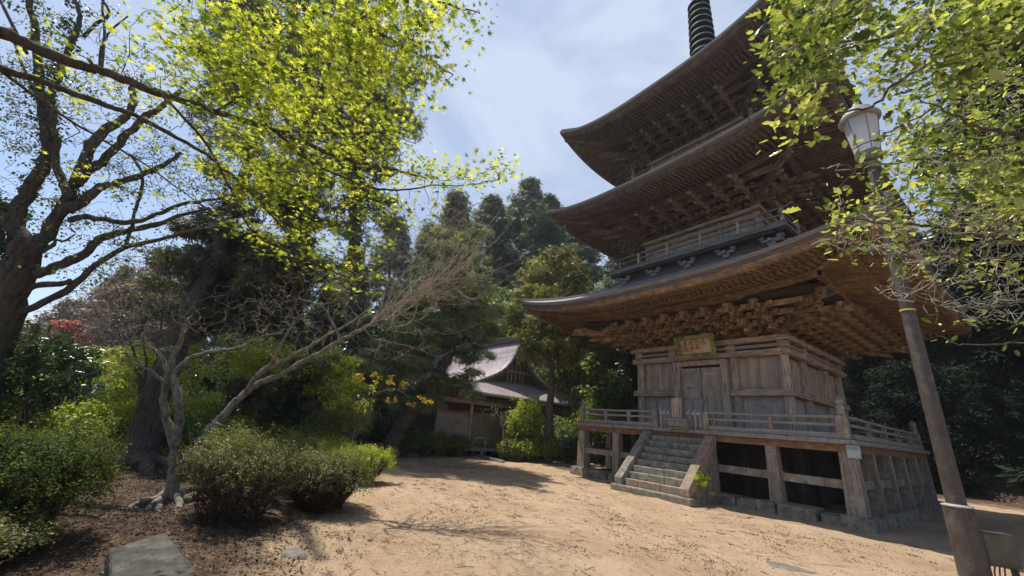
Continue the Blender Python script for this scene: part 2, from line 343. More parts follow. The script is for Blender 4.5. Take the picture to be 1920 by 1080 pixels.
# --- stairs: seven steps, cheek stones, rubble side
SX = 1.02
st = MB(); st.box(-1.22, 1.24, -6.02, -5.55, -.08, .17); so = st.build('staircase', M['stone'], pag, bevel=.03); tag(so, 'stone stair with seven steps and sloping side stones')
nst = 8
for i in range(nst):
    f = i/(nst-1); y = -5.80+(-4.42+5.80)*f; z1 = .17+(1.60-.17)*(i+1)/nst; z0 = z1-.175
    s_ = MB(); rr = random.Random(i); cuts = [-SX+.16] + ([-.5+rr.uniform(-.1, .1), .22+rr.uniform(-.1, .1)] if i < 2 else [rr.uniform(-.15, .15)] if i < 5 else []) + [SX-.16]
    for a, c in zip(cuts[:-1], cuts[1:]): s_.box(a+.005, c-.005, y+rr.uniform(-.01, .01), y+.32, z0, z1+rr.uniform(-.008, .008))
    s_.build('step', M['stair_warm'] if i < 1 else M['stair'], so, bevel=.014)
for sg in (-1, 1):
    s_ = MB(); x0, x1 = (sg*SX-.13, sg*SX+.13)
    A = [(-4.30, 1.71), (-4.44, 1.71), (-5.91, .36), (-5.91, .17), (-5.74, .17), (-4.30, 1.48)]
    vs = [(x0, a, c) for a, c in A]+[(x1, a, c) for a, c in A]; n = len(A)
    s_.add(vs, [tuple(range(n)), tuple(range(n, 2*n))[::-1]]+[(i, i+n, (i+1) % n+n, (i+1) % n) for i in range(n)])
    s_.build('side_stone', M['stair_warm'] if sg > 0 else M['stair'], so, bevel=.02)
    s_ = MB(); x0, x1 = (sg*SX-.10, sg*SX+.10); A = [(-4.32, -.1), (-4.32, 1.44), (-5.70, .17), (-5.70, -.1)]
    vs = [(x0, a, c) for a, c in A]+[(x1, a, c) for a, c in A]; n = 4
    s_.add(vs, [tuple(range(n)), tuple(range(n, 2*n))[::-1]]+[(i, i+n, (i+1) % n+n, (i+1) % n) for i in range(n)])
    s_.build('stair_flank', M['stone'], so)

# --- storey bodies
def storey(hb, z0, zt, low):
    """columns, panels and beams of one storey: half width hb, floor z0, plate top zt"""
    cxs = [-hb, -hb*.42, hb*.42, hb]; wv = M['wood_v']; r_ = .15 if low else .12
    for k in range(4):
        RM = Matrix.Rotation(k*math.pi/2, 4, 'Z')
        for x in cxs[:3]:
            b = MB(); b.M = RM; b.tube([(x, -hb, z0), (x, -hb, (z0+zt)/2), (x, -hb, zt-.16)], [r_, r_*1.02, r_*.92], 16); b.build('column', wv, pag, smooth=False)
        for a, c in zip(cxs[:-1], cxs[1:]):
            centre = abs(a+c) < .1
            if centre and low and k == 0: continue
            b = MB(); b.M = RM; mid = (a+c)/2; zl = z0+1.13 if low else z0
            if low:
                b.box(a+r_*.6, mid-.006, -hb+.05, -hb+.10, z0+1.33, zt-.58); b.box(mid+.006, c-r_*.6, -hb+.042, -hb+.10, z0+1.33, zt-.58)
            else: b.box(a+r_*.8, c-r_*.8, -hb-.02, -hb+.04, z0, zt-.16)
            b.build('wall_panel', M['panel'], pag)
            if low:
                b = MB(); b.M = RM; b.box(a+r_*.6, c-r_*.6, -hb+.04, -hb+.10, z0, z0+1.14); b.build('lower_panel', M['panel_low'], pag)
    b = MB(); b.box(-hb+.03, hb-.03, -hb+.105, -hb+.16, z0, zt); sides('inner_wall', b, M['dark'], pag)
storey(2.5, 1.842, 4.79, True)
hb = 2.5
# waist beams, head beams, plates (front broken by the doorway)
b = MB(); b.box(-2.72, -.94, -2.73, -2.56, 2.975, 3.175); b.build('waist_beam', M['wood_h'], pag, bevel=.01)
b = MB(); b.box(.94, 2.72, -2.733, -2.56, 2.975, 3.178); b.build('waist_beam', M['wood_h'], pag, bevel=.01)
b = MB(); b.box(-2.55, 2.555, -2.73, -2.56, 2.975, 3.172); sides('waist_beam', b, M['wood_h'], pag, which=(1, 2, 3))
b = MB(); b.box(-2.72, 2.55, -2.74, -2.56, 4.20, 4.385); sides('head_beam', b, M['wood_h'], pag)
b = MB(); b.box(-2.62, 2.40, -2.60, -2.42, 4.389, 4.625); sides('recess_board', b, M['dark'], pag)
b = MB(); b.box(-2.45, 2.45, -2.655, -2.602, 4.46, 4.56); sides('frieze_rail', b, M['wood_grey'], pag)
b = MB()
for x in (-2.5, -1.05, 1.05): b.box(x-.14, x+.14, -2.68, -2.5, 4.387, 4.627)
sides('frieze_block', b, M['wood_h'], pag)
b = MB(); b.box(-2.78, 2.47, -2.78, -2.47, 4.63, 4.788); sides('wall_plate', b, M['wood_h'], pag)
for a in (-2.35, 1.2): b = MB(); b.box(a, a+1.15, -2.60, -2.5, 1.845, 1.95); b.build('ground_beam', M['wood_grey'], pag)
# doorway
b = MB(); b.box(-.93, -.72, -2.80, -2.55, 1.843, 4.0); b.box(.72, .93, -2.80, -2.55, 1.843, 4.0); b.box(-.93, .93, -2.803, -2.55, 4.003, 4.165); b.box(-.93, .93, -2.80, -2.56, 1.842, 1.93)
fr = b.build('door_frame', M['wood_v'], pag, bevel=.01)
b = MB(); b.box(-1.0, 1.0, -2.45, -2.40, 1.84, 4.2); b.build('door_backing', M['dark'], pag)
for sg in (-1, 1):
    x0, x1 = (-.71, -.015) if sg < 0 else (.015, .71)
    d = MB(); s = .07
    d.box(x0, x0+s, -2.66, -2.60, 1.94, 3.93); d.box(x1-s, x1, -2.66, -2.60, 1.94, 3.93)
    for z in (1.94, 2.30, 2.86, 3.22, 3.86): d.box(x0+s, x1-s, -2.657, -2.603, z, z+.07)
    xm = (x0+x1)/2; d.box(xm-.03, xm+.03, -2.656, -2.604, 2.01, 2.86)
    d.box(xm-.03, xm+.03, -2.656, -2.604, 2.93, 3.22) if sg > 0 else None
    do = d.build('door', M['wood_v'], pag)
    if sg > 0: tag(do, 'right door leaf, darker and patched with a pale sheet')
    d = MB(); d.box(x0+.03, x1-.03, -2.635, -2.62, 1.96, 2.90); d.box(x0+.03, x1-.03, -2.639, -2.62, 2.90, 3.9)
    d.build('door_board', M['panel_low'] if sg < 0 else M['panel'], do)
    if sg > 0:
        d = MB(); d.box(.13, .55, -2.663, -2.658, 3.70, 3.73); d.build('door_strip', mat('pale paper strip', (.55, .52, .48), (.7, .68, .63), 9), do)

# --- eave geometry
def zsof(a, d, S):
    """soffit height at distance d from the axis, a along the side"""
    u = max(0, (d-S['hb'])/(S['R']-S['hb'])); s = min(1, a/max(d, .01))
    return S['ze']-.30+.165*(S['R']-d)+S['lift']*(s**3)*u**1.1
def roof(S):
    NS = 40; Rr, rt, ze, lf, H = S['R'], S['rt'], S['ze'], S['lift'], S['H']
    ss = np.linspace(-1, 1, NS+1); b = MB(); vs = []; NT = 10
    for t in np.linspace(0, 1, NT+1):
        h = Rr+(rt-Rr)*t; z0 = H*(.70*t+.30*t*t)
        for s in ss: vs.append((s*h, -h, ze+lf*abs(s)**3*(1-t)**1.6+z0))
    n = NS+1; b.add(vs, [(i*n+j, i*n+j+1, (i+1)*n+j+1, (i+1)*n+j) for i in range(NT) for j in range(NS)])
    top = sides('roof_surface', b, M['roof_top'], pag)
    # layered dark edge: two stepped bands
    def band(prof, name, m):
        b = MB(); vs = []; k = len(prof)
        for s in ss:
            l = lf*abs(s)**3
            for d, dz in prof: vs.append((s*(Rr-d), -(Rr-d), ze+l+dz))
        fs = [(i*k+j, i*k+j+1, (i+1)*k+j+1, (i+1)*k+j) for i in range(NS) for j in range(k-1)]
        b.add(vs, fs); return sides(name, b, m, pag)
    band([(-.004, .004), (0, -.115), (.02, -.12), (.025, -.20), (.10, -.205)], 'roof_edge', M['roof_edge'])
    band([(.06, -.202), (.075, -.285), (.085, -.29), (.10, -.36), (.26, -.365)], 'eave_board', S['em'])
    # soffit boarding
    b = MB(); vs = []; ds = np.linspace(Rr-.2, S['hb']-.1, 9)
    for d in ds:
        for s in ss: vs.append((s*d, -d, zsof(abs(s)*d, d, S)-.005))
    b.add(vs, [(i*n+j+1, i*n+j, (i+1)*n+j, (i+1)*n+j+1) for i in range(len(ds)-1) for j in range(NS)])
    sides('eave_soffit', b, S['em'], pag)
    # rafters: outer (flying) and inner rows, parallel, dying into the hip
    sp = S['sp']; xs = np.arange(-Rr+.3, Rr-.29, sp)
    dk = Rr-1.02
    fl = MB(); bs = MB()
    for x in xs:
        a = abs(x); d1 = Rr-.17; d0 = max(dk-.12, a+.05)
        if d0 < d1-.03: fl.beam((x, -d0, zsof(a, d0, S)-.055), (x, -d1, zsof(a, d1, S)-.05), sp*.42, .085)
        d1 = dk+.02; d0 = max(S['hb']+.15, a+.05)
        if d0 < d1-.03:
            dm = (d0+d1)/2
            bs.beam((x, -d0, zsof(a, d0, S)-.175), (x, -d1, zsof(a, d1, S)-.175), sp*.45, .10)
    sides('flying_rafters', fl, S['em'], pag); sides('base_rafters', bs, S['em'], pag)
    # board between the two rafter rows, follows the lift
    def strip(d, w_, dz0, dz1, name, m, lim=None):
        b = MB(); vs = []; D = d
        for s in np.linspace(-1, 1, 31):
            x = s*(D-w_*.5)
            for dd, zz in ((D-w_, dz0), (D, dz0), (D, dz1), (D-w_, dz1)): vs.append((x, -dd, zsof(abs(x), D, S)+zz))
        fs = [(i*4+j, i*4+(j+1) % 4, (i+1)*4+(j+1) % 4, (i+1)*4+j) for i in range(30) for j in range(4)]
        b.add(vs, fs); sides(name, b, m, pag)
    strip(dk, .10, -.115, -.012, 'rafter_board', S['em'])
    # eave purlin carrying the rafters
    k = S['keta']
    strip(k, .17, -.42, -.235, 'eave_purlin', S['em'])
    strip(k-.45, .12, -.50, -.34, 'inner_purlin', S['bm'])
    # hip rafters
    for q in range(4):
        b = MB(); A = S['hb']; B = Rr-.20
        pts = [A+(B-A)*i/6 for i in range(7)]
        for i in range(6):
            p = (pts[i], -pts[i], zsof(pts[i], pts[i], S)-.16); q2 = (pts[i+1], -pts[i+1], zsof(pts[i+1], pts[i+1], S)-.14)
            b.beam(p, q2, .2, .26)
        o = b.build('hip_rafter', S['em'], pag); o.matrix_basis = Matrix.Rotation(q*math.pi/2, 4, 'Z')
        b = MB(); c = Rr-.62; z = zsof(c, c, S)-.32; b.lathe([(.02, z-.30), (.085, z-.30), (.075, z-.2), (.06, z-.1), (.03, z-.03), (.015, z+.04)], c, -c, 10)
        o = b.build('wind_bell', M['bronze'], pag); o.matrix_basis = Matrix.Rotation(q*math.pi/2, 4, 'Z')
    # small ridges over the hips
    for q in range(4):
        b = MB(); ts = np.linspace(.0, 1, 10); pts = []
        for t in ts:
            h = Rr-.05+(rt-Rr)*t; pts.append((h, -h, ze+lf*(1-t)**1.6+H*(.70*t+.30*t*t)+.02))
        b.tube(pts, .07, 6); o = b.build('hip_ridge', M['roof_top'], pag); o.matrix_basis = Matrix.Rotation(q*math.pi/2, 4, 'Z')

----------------

* [Problem requirements]:
Up to and including the line with "s_.build('stair_flank', M['stone'], so)", copy the data above from its first line. Skip pictures.

* [Output below]:
Continue the Blender Python script for this scene: part 2, from line 343. More parts follow. The script is for Blender 4.5. Take the picture to be 1920 by 1080 pixels.
# --- stairs: seven steps, cheek stones, rubble side
SX = 1.02
st = MB(); st.box(-1.22, 1.24, -6.02, -5.55, -.08, .17); so = st.build('staircase', M['stone'], pag, bevel=.03); tag(so, 'stone stair with seven steps and sloping side stones')
nst = 8
for i in range(nst):
    f = i/(nst-1); y = -5.80+(-4.42+5.80)*f; z1 = .17+(1.60-.17)*(i+1)/nst; z0 = z1-.175
    s_ = MB(); rr = random.Random(i); cuts = [-SX+.16] + ([-.5+rr.uniform(-.1, .1), .22+rr.uniform(-.1, .1)] if i < 2 else [rr.uniform(-.15, .15)] if i < 5 else []) + [SX-.16]
    for a, c in zip(cuts[:-1], cuts[1:]): s_.box(a+.005, c-.005, y+rr.uniform(-.01, .01), y+.32, z0, z1+rr.uniform(-.008, .008))
    s_.build('step', M['stair_warm'] if i < 1 else M['stair'], so, bevel=.014)
for sg in (-1, 1):
    s_ = MB(); x0, x1 = (sg*SX-.13, sg*SX+.13)
    A = [(-4.30, 1.71), (-4.44, 1.71), (-5.91, .36), (-5.91, .17), (-5.74, .17), (-4.30, 1.48)]
    vs = [(x0, a, c) for a, c in A]+[(x1, a, c) for a, c in A]; n = len(A)
    s_.add(vs, [tuple(range(n)), tuple(range(n, 2*n))[::-1]]+[(i, i+n, (i+1) % n+n, (i+1) % n) for i in range(n)])
    s_.build('side_stone', M['stair_warm'] if sg > 0 else M['stair'], so, bevel=.02)
    s_ = MB(); x0, x1 = (sg*SX-.10, sg*SX+.10); A = [(-4.32, -.1), (-4.32, 1.44), (-5.70, .17), (-5.70, -.1)]
    vs = [(x0, a, c) for a, c in A]+[(x1, a, c) for a, c in A]; n = 4
    s_.add(vs, [tuple(range(n)), tuple(range(n, 2*n))[::-1]]+[(i, i+n, (i+1) % n+n, (i+1) % n) for i in range(n)])
    s_.build('stair_flank', M['stone'], so)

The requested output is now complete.